Letters: Look round and roll Ferris wheel towards Portobello

An artist's impression of the big wheel on Princes Street
An artist's impression of the big wheel on Princes Street
Have your say

WHY do we need a Ferris wheel sited in Princes Street Gardens, or in the city centre at all (News, February 6)? Why not site it at Portobello, which is a seaside resort and would be the ideal place for such an attraction.

It is the perfect location for a panoramic view of the Fife coast, the two bridges and Edinburgh.

Let’s protect Edinburgh’s pride and joy, Princes Street Gardens.

Edinburgh’s green is already under threat because of the incursion of housing developments and the end result could be the city losing most of what’s left of her beauty spots.

Chas Dennis, Niddrie Marischal Road, Edinburgh

Sensible Sillars sinks Salmond

IT is heartening to read Jim Sillars writing such good sense on the whole climate con (Evening News, February 8).

It is especially encouraging as he is a man of the left, and thus his opinions will hopefully carry weight in SNP and Labour Party circles.

Mr Sillars looks at each part of this disaster in turn: the dodgy science, the thick political leaders, the public bodies and NGOs with a vested interest in promoting this nonsense and the businesses and landowners feeding at our expense.

The only thing he doesn’t mention is the fact that our children are being taught this global warming fantasy in school.

How long do we have to wait for Sillars’ sense to sink in to Alex Salmond’s skull?

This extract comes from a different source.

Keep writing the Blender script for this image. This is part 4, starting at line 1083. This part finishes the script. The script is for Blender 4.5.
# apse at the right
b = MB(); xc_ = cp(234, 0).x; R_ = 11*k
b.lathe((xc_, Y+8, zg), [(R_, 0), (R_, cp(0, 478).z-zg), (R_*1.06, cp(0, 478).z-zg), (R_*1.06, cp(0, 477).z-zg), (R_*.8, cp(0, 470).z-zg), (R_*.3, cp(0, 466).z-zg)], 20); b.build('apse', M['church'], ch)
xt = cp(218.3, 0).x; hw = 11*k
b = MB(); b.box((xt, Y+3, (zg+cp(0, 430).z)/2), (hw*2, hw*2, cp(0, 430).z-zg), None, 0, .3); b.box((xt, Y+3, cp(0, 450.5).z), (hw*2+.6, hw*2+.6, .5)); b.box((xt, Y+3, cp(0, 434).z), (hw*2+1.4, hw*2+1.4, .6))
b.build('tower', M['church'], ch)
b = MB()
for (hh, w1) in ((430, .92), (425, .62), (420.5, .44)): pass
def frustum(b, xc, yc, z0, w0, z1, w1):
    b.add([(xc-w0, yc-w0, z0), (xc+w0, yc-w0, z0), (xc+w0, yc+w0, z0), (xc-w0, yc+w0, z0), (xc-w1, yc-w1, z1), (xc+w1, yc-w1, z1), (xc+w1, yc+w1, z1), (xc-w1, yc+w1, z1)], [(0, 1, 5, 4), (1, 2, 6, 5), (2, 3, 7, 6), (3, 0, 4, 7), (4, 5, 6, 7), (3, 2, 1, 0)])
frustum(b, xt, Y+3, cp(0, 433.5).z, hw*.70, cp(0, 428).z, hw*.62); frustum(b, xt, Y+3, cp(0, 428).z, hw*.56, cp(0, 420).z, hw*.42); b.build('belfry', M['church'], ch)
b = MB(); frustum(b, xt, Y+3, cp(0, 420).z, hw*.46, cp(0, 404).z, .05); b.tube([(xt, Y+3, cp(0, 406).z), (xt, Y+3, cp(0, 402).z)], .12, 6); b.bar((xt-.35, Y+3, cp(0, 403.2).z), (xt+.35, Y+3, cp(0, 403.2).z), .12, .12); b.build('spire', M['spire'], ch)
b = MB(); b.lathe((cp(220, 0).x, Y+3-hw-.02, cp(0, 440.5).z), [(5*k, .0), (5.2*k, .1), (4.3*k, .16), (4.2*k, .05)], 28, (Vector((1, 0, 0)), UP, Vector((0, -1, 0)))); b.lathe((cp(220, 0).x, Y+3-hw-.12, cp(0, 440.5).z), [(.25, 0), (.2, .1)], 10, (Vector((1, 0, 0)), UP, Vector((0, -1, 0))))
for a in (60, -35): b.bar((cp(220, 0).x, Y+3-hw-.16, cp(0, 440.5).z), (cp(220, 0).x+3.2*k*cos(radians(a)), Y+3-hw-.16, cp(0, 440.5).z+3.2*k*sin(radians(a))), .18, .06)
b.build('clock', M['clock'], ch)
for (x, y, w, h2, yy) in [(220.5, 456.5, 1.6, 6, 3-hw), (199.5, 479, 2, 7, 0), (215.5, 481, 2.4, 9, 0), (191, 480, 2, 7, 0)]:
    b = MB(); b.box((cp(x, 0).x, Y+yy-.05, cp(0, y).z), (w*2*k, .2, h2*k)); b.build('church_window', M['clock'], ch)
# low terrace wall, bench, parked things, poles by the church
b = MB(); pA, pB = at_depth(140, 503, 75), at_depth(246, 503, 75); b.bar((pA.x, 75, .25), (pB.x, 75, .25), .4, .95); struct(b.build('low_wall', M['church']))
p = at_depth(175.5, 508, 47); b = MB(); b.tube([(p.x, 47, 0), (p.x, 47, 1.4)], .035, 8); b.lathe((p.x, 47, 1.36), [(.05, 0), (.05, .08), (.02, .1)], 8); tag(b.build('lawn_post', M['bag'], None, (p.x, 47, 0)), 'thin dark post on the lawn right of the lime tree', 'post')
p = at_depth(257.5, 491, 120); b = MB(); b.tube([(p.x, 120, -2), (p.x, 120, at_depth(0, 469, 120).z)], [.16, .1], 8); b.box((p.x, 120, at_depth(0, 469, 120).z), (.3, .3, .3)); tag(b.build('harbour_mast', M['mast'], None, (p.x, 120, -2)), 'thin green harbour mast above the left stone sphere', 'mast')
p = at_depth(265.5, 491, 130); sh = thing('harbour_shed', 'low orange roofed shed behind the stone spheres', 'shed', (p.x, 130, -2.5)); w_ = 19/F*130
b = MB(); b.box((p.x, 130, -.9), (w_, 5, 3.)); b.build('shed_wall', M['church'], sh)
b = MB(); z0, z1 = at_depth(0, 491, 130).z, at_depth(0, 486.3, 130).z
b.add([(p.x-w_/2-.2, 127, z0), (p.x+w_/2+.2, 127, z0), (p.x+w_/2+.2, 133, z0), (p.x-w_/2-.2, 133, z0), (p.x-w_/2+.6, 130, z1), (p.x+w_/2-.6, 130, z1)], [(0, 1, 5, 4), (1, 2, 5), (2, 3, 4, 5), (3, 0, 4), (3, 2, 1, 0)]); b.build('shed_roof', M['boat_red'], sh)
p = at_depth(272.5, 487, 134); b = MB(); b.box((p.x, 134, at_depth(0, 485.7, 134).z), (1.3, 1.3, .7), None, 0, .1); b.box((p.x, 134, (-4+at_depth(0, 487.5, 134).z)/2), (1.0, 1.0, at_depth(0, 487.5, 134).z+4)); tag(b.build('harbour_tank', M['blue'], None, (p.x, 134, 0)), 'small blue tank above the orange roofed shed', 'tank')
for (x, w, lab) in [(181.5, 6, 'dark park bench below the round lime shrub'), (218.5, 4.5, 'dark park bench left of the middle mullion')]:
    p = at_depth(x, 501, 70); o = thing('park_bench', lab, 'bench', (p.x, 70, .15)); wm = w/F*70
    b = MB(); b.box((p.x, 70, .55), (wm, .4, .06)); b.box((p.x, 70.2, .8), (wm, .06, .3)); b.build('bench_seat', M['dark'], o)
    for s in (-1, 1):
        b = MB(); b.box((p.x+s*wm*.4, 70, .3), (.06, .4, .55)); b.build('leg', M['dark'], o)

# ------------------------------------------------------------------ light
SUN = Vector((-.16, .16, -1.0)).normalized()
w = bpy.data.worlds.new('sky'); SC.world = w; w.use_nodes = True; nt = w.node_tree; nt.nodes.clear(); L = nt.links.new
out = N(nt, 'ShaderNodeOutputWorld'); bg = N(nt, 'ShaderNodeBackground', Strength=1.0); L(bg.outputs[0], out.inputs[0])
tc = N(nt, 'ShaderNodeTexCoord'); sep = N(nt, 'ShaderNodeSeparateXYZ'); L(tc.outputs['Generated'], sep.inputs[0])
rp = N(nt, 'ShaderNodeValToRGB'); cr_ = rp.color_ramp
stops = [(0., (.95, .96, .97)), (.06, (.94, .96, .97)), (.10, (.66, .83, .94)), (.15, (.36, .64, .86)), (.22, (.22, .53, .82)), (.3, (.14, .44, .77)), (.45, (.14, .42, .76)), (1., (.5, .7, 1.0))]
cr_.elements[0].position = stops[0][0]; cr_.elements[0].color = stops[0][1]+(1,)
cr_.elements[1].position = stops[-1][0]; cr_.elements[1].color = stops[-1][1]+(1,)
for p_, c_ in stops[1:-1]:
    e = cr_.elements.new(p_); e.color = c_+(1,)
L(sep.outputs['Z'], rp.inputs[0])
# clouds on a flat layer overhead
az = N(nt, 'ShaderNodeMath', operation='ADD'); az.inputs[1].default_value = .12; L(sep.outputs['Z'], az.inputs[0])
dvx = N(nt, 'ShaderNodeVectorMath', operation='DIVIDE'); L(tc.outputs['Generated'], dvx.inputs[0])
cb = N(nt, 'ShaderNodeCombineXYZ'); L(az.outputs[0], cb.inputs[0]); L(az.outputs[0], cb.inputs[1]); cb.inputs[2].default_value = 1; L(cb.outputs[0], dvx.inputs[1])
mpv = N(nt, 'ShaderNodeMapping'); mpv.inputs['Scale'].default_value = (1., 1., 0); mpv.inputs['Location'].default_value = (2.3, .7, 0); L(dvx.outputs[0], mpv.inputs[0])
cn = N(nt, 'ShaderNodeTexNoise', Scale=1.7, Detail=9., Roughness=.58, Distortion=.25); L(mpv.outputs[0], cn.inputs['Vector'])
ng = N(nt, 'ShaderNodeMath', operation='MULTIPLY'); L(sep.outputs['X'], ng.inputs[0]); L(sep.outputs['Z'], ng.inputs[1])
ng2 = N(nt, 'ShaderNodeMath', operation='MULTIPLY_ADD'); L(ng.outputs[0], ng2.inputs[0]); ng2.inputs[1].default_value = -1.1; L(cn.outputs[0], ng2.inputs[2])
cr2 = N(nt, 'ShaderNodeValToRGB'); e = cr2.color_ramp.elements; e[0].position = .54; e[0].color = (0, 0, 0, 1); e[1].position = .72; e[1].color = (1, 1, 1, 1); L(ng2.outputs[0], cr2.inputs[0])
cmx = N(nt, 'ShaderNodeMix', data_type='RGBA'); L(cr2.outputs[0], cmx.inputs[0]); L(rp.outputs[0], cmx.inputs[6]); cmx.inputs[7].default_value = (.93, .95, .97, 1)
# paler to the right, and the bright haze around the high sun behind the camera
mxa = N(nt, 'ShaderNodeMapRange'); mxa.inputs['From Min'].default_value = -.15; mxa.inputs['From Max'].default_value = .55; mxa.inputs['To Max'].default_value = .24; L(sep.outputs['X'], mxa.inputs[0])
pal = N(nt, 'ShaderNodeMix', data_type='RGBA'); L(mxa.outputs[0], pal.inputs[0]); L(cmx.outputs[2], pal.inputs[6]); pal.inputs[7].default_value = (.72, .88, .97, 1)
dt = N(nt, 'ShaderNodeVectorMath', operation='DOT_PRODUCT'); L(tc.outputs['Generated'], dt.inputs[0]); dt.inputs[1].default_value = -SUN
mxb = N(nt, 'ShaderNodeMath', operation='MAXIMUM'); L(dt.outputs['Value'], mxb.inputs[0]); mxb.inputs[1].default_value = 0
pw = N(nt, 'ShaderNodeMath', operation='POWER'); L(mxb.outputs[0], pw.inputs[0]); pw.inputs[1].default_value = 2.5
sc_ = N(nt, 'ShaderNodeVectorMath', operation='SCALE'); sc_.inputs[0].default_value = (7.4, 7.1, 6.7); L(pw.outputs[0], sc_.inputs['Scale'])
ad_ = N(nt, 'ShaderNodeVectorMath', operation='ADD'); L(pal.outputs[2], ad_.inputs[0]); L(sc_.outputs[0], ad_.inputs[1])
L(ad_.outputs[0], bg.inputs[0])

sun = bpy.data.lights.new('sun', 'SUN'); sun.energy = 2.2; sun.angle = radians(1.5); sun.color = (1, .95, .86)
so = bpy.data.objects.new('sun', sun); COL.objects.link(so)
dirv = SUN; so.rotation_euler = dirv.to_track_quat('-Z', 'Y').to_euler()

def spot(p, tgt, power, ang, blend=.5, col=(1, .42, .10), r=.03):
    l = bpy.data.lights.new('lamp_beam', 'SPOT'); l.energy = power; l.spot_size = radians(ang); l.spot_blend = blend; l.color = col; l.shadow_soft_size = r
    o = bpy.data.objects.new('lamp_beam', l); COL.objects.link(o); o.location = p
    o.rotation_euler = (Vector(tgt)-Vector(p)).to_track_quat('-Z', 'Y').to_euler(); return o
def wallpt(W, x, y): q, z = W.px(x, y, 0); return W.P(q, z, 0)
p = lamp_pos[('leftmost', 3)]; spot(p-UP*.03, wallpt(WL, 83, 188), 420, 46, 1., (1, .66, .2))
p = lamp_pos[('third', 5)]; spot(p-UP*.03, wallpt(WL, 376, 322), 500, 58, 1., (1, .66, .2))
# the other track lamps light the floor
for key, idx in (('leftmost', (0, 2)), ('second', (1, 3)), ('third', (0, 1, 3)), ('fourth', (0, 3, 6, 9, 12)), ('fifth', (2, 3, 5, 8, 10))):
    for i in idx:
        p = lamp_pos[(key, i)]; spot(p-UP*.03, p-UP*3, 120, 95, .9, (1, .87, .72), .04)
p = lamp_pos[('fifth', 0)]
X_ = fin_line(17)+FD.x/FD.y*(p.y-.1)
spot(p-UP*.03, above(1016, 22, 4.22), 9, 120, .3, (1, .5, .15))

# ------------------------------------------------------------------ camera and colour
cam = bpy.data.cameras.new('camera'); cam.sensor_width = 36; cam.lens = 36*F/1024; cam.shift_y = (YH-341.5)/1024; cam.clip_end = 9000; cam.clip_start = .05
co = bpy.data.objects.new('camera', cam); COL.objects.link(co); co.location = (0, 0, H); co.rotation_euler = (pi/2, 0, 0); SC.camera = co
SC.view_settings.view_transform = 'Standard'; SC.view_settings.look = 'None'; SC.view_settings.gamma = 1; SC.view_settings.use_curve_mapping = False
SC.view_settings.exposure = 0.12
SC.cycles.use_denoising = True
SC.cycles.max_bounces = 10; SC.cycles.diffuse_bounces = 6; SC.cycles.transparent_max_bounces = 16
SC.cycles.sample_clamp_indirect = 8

Otto Inglis, Inveralmond Grove, Edinburgh

Supermarkets are tearing heart out

I REFER to the articles on the arrival of Sainsbury’s in Bruntsfield. I fear this will be the beginning of Bruntsfield becoming, instead of one of the most interesting shopping areas of Edinburgh, devoid of local character.

I can see the change already appearing, Tesco having already arrived.

Jim Bishop’s, of Sainsbury’s, claim that the shop would “complement what is already a high-quality shopping area” is pure propaganda.

One just has to observe, for example, what a shopping desert Corstorphine has become, through the impact of superstores in the vicinity.

I regret that there are not powers to put social and neighbourly interests before the greed of the multinational firms.

Hamish A N McKenzie, Bruntsfield Terrace, Edinburgh

BBC has dropped political football

I WATCHED David Cameron wax lyrical on the BBC as to why Fabio Capello was wrong to object to the removal of John Terry as England captain.

And yet Alex Salmond was not allowed by the BBC to comment on the recent Calcutta Cup match.

One of the reasons given was the proximity of local government elections in Scotland.

This is clearly a case of complete double standards and hypocrisy by the BBC.